Stored data →
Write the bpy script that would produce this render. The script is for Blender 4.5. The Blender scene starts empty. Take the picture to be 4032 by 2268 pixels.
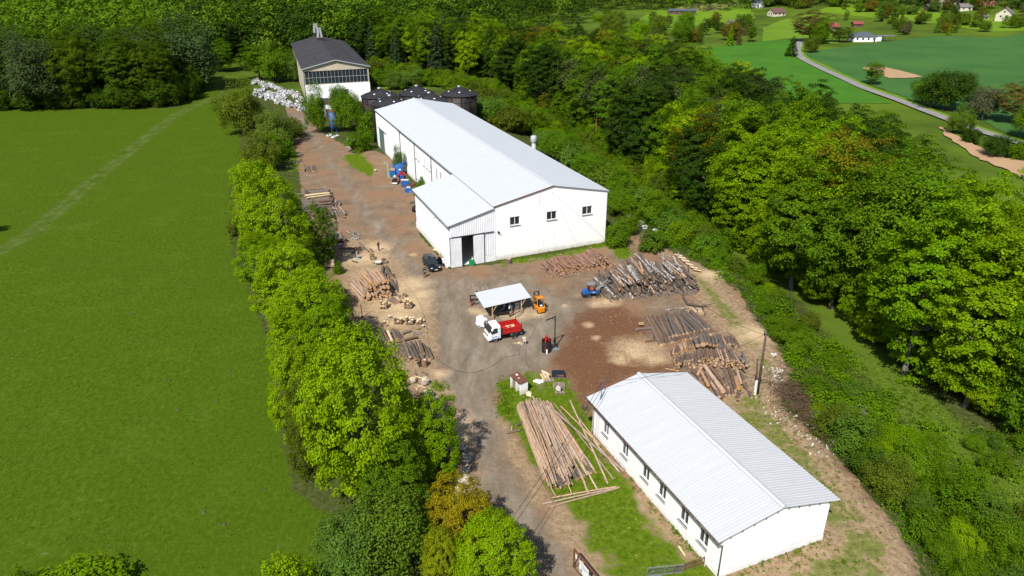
import bpy, bmesh, math, random
import numpy as np
from mathutils import Vector, Matrix, Quaternion
rnd = random.Random(7)
nr = np.random.RandomState(11)
S = bpy.context.scene
COL = S.collection
R_ = math.radians
# ------------------------------------------------------------------ camera
CH = 45.0; TH = R_(25.123); RO = R_(-0.291); FPX = 2844.5
PW, PH = 4032, 2268
_f = Vector((0, math.cos(TH), -math.sin(TH))); _r = Vector((1, 0, 0)); _u = _r.cross(_f)
_r2 = _r*math.cos(RO) + _u*math.sin(RO); _u2 = _u*math.cos(RO) - _r*math.sin(RO)
cam_d = bpy.data.cameras.new('camera'); cam = bpy.data.objects.new('camera', cam_d); COL.objects.link(cam)
cam_d.sensor_width = 36; cam_d.lens = 36*FPX/PW; cam_d.clip_end = 5000; cam_d.clip_start = 0.5
M = Matrix((( _r2.x, _u2.x, -_f.x, 0), (_r2.y, _u2.y, -_f.y, 0), (_r2.z, _u2.z, -_f.z, CH), (0, 0, 0, 1)))
cam.matrix_world = M
S.camera = cam
# ------------------------------------------------------------------ light
SUN_EL = R_(50); SH = R_(67)            # direction the shadows fall, from +x
w = bpy.data.worlds.new("World"); S.world = w; w.use_nodes = True
nt = w.node_tree; bg = nt.nodes['Background']
sky = nt.nodes.new('ShaderNodeTexSky'); sky.sky_type = 'NISHITA'; sky.sun_disc = False
sky.sun_elevation = SUN_EL; sky.altitude = 400
sdir = Vector((math.cos(SH)*math.cos(SUN_EL), math.sin(SH)*math.cos(SUN_EL), -math.sin(SUN_EL)))   # light travels
sky.sun_rotation = math.atan2(-sdir.x, -sdir.y)
nt.links.new(sky.outputs[0], bg.inputs[0]); bg.inputs[1].default_value = 0.075
sd = bpy.data.lights.new('sun', 'SUN'); sun = bpy.data.objects.new('sun', sd); COL.objects.link(sun)
sd.energy = 3.9; sd.angle = R_(0.5); sd.color = (1, 0.965, 0.91)
sun.rotation_euler = sdir.to_track_quat('-Z', 'Y').to_euler(); sun.location = (-60, -60, 200)
S.view_settings.view_transform = 'Standard'; S.view_settings.look = 'None'
S.view_settings.gamma = 1; S.view_settings.exposure = 0.75
S.cycles.max_bounces = 6; S.cycles.diffuse_bounces = 3; S.cycles.transmission_bounces = 4; S.cycles.transparent_max_bounces = 8
# ------------------------------------------------------------------ terrain and pixel helpers
CRY = [-300, 44, 53.8, 62.6, 66.3, 73.8, 78.6, 100.5, 108.5, 123.6, 200, 260, 3000]
CRX = [31, 32.4, 32.1, 29.6, 29.6, 32.2, 32.3, 33.0, 29.5, 24, -4, -8, -8]
def hz(x, y):
    x = np.asarray(x, float); y = np.asarray(y, float)
    d = (x - np.interp(y, CRY, CRX) - .6*np.sin(y*.55) - .5*np.sin(y*1.3+1))*.93
    t = np.clip(d/13, 0, 1); t1 = t*t*(3-2*t)
    z = -4*t1 - .55*np.clip(d/1.6, 0, 1)*(1-t1)
    # rolling ground far away
    D = np.hypot(x, y)
    z = z + np.clip((D-330)/200, 0, 1)*(5*np.sin(x/130+.6)*np.cos(y/170) + 2*np.sin(x/60+y/90))
    z = z + np.clip((D-650)/500, 0, 1)**2*90
    return z
def ray(u, v):
    d = _f*FPX + _r2*(u-PW/2) + _u2*(PH/2-v)
    return d.normalized()
def P(p, z=0.0):
    d = ray(*p); t = (z-CH)/d.z
    return Vector((0, 0, CH)) + d*t
def T(p):
    d = ray(*p); t = 30.
    while t < 3000:
        q = Vector((0, 0, CH)) + d*t
        if q.z < float(hz(q.x, q.y)): break
        t += max(.15, t*.003)
    return q
def topx(base, vtop):          # height of a vertical thing standing at base whose top shows at row vtop
    lo, hi = 0, 45
    for _ in range(40):
        m = (lo+hi)/2; d = base + Vector((0, 0, m-CH)); y = PH/2 - FPX*(d@_u2)/(d@_f)
        if y > vtop: lo = m
        else: hi = m
    return lo
def pxm(base): return FPX/((Vector(base)-Vector((0, 0, CH)))@_f)     # photo pixels per metre there
ZM = {0: (0, 0, .63889), 1: (800, 0, 2.1467), 2: (2600, 0, 1.799), 3: (1000, 560, 2.8975), 4: (1200, 900, 2.414), 5: (1560, 740, 2.862),
      6: (1800, 1080, 3.623), 7: (2080, 940, 3.22), 8: (2450, 1150, 3.22), 11: (1400, 1400, 1.669), 12: (1900, 1420, 2.498),
      13: (2250, 1420, 1.7087), 14: (2900, 1200, 1.357), 15: (2200, 2000, 3.68), 16: (1900, 200, 2.415), 17: (2400, 350, 1.525), 18: (0, 300, 1.811)}
def z(n, x, y):                 # measured point n:(x, y) -> photograph pixel
    a, b, s = ZM[n]; return (a+x/s, b+y/s)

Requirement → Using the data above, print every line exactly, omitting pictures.

Completed exercise →
Write the bpy script that would produce this render. The script is for Blender 4.5. The Blender scene starts empty. Take the picture to be 4032 by 2268 pixels.
import bpy, bmesh, math, random
import numpy as np
from mathutils import Vector, Matrix, Quaternion
rnd = random.Random(7)
nr = np.random.RandomState(11)
S = bpy.context.scene
COL = S.collection
R_ = math.radians
# ------------------------------------------------------------------ camera
CH = 45.0; TH = R_(25.123); RO = R_(-0.291); FPX = 2844.5
PW, PH = 4032, 2268
_f = Vector((0, math.cos(TH), -math.sin(TH))); _r = Vector((1, 0, 0)); _u = _r.cross(_f)
_r2 = _r*math.cos(RO) + _u*math.sin(RO); _u2 = _u*math.cos(RO) - _r*math.sin(RO)
cam_d = bpy.data.cameras.new('camera'); cam = bpy.data.objects.new('camera', cam_d); COL.objects.link(cam)
cam_d.sensor_width = 36; cam_d.lens = 36*FPX/PW; cam_d.clip_end = 5000; cam_d.clip_start = 0.5
M = Matrix((( _r2.x, _u2.x, -_f.x, 0), (_r2.y, _u2.y, -_f.y, 0), (_r2.z, _u2.z, -_f.z, CH), (0, 0, 0, 1)))
cam.matrix_world = M
S.camera = cam
# ------------------------------------------------------------------ light
SUN_EL = R_(50); SH = R_(67)            # direction the shadows fall, from +x
w = bpy.data.worlds.new("World"); S.world = w; w.use_nodes = True
nt = w.node_tree; bg = nt.nodes['Background']
sky = nt.nodes.new('ShaderNodeTexSky'); sky.sky_type = 'NISHITA'; sky.sun_disc = False
sky.sun_elevation = SUN_EL; sky.altitude = 400
sdir = Vector((math.cos(SH)*math.cos(SUN_EL), math.sin(SH)*math.cos(SUN_EL), -math.sin(SUN_EL)))   # light travels
sky.sun_rotation = math.atan2(-sdir.x, -sdir.y)
nt.links.new(sky.outputs[0], bg.inputs[0]); bg.inputs[1].default_value = 0.075
sd = bpy.data.lights.new('sun', 'SUN'); sun = bpy.data.objects.new('sun', sd); COL.objects.link(sun)
sd.energy = 3.9; sd.angle = R_(0.5); sd.color = (1, 0.965, 0.91)
sun.rotation_euler = sdir.to_track_quat('-Z', 'Y').to_euler(); sun.location = (-60, -60, 200)
S.view_settings.view_transform = 'Standard'; S.view_settings.look = 'None'
S.view_settings.gamma = 1; S.view_settings.exposure = 0.75
S.cycles.max_bounces = 6; S.cycles.diffuse_bounces = 3; S.cycles.transmission_bounces = 4; S.cycles.transparent_max_bounces = 8
# ------------------------------------------------------------------ terrain and pixel helpers
CRY = [-300, 44, 53.8, 62.6, 66.3, 73.8, 78.6, 100.5, 108.5, 123.6, 200, 260, 3000]
CRX = [31, 32.4, 32.1, 29.6, 29.6, 32.2, 32.3, 33.0, 29.5, 24, -4, -8, -8]
def hz(x, y):
    x = np.asarray(x, float); y = np.asarray(y, float)
    d = (x - np.interp(y, CRY, CRX) - .6*np.sin(y*.55) - .5*np.sin(y*1.3+1))*.93
    t = np.clip(d/13, 0, 1); t1 = t*t*(3-2*t)
    z = -4*t1 - .55*np.clip(d/1.6, 0, 1)*(1-t1)
    # rolling ground far away
    D = np.hypot(x, y)
    z = z + np.clip((D-330)/200, 0, 1)*(5*np.sin(x/130+.6)*np.cos(y/170) + 2*np.sin(x/60+y/90))
    z = z + np.clip((D-650)/500, 0, 1)**2*90
    return z
def ray(u, v):
    d = _f*FPX + _r2*(u-PW/2) + _u2*(PH/2-v)
    return d.normalized()
def P(p, z=0.0):
    d = ray(*p); t = (z-CH)/d.z
    return Vector((0, 0, CH)) + d*t
def T(p):
    d = ray(*p); t = 30.
    while t < 3000:
        q = Vector((0, 0, CH)) + d*t
        if q.z < float(hz(q.x, q.y)): break
        t += max(.15, t*.003)
    return q
def topx(base, vtop):          # height of a vertical thing standing at base whose top shows at row vtop
    lo, hi = 0, 45
    for _ in range(40):
        m = (lo+hi)/2; d = base + Vector((0, 0, m-CH)); y = PH/2 - FPX*(d@_u2)/(d@_f)
        if y > vtop: lo = m
        else: hi = m
    return lo
def pxm(base): return FPX/((Vector(base)-Vector((0, 0, CH)))@_f)     # photo pixels per metre there
ZM = {0: (0, 0, .63889), 1: (800, 0, 2.1467), 2: (2600, 0, 1.799), 3: (1000, 560, 2.8975), 4: (1200, 900, 2.414), 5: (1560, 740, 2.862),
      6: (1800, 1080, 3.623), 7: (2080, 940, 3.22), 8: (2450, 1150, 3.22), 11: (1400, 1400, 1.669), 12: (1900, 1420, 2.498),
      13: (2250, 1420, 1.7087), 14: (2900, 1200, 1.357), 15: (2200, 2000, 3.68), 16: (1900, 200, 2.415), 17: (2400, 350, 1.525), 18: (0, 300, 1.811)}
def z(n, x, y):                 # measured point n:(x, y) -> photograph pixel
    a, b, s = ZM[n]; return (a+x/s, b+y/s)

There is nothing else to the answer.